#### Exercise:
Each line containing the word "Python" must be collected.

-- Data extract start --

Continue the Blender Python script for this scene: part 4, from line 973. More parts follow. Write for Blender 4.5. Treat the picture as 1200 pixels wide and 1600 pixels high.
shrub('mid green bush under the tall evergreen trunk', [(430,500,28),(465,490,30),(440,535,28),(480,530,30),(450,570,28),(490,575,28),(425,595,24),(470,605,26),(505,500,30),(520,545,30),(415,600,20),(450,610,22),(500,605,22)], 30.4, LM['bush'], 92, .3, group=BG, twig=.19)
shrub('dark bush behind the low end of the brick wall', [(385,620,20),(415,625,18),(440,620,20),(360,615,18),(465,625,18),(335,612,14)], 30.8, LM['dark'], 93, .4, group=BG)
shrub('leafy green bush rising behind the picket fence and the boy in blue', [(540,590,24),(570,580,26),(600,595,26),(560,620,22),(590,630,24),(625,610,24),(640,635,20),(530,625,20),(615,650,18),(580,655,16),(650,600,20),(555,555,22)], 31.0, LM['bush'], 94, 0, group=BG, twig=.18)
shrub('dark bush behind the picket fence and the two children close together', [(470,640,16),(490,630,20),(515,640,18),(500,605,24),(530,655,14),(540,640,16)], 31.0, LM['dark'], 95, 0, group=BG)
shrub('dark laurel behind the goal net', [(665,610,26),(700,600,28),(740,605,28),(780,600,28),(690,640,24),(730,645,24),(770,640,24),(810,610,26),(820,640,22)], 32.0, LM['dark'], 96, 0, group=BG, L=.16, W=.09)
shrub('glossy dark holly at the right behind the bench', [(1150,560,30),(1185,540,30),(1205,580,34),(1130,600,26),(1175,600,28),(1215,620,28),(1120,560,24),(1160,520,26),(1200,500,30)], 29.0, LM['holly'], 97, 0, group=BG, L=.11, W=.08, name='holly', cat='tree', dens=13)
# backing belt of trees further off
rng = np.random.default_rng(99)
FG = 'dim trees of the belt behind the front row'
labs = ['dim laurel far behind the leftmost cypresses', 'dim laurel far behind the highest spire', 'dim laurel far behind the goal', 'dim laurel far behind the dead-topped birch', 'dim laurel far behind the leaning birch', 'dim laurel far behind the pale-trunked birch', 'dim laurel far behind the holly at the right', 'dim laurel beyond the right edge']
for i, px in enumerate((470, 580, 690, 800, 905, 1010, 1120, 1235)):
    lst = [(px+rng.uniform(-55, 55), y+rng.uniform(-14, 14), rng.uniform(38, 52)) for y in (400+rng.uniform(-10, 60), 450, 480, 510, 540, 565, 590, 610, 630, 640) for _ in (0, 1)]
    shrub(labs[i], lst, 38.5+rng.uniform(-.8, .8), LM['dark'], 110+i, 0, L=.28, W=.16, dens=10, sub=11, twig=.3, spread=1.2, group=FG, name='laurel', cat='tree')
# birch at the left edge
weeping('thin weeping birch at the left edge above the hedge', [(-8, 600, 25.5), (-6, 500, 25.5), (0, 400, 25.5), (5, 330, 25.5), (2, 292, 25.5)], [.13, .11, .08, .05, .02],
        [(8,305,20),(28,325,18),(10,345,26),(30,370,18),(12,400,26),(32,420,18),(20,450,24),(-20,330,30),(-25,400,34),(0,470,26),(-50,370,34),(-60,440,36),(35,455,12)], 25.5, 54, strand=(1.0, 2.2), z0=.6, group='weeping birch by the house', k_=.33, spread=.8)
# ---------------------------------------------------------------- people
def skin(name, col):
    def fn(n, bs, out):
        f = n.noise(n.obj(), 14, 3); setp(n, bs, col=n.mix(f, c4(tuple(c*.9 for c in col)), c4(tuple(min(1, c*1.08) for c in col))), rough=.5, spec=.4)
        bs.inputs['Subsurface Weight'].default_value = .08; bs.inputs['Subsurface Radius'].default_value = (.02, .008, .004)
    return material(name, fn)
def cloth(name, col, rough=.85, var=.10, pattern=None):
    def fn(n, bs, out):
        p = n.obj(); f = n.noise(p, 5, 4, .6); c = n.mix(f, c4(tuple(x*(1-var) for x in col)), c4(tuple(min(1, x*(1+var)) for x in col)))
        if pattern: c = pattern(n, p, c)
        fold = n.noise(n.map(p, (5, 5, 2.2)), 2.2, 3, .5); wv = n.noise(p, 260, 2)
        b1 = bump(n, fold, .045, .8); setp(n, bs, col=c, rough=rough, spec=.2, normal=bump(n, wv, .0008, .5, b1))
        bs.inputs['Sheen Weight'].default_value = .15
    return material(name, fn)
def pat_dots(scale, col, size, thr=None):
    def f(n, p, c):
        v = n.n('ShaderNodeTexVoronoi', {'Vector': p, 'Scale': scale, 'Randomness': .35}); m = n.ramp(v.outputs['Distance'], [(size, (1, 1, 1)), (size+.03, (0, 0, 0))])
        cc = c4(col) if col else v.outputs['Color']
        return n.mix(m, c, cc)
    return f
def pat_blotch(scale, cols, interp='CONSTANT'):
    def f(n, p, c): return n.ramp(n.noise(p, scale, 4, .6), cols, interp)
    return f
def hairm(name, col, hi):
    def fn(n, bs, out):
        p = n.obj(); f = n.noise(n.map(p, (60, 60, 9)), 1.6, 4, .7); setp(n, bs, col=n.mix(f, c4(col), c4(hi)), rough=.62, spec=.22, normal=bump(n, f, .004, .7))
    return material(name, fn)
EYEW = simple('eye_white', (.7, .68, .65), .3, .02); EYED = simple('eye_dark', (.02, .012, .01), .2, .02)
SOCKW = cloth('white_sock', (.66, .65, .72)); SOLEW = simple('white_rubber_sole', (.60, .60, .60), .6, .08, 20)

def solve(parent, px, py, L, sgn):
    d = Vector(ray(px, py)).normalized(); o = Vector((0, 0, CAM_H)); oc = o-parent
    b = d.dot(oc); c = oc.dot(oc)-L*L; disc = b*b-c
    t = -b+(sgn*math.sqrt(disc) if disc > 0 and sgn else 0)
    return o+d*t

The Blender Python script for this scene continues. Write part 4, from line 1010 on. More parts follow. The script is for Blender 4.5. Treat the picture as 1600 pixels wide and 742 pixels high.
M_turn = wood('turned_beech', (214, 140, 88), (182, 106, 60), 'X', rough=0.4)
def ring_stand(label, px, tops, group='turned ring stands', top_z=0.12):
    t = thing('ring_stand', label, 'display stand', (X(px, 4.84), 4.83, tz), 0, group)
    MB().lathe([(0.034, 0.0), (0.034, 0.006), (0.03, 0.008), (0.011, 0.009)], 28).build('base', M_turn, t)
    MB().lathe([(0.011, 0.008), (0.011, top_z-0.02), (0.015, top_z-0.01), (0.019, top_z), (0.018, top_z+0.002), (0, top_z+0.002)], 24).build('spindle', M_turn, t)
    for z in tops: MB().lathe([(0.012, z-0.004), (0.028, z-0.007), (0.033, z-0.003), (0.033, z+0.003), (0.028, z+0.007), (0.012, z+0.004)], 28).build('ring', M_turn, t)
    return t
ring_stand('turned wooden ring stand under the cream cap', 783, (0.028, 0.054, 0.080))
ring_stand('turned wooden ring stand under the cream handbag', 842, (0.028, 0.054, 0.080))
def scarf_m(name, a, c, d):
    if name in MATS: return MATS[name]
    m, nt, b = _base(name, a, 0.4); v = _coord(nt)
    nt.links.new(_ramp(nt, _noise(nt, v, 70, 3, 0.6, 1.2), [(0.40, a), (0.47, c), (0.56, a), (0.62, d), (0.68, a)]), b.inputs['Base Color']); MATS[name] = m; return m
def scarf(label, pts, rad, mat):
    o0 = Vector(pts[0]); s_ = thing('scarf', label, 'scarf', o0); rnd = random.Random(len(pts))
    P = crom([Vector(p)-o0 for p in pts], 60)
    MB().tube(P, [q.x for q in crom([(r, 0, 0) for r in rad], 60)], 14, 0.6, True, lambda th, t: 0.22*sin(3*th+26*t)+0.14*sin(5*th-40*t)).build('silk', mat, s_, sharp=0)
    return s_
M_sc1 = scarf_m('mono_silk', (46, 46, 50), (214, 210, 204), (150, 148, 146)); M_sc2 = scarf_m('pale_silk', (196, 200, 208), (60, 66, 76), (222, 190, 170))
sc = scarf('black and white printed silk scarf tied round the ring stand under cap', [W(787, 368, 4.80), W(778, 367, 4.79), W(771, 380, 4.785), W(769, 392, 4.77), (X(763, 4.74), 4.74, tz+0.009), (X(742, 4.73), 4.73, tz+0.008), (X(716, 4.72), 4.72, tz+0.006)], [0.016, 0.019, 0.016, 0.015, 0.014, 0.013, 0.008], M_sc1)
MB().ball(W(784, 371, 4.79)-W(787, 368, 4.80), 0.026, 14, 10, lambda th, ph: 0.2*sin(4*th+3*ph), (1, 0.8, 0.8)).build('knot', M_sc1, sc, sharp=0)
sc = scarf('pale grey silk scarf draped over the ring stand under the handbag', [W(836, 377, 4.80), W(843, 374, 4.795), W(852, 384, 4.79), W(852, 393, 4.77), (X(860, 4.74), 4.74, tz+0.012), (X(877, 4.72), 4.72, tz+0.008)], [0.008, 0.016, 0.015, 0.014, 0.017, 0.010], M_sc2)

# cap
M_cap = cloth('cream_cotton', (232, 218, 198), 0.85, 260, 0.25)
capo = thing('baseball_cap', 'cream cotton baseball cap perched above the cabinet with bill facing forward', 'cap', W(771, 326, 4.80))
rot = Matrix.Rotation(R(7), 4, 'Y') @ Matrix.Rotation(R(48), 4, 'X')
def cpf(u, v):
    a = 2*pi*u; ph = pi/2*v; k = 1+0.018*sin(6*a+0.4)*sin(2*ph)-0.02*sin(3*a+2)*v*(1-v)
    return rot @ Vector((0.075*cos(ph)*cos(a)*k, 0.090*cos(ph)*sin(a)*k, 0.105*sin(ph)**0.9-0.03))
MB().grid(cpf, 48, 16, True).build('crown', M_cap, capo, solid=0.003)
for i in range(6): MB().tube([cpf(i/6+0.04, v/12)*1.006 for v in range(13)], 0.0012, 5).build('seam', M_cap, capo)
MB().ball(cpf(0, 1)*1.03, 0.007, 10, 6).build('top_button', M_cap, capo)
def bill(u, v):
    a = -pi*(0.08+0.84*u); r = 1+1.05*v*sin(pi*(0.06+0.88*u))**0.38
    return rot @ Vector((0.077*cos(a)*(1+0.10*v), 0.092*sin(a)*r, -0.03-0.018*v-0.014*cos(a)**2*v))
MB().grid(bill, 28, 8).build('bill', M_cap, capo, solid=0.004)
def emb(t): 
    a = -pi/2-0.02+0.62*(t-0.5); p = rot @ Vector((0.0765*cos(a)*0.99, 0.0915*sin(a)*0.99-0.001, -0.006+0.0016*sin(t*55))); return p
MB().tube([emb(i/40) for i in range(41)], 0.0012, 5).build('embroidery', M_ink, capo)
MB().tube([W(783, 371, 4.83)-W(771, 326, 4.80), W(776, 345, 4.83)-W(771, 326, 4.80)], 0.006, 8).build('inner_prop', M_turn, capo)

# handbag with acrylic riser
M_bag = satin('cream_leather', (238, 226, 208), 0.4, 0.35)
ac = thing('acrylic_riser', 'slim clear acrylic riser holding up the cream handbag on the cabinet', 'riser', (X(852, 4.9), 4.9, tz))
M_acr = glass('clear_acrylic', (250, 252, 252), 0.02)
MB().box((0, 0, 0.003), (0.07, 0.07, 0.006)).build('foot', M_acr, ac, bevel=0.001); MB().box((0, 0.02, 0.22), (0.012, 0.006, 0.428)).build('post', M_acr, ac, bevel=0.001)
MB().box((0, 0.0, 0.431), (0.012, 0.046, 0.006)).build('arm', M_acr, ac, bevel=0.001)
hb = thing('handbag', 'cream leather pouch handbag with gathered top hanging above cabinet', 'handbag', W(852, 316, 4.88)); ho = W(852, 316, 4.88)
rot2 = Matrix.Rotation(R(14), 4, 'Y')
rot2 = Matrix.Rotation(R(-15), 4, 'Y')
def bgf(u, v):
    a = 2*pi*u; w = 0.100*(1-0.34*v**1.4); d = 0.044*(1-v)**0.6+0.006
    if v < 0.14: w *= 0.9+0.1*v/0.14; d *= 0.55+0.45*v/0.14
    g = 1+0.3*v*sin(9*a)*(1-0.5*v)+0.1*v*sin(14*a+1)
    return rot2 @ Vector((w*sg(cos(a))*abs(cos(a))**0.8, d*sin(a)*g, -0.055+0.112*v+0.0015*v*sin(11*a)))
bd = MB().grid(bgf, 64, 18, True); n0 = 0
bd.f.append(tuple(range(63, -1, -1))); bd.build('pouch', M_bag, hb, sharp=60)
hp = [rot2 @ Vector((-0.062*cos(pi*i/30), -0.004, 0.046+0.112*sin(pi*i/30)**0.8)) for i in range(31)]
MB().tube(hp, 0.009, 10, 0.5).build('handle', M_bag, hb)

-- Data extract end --

#### Response to the task:
Continue the Blender Python script for this scene: part 4, from line 973. More parts follow. Write for Blender 4.5. Treat the picture as 1200 pixels wide and 1600 pixels high.
The Blender Python script for this scene continues. Write part 4, from line 1010 on. More parts follow. The script is for Blender 4.5. Treat the picture as 1600 pixels wide and 742 pixels high.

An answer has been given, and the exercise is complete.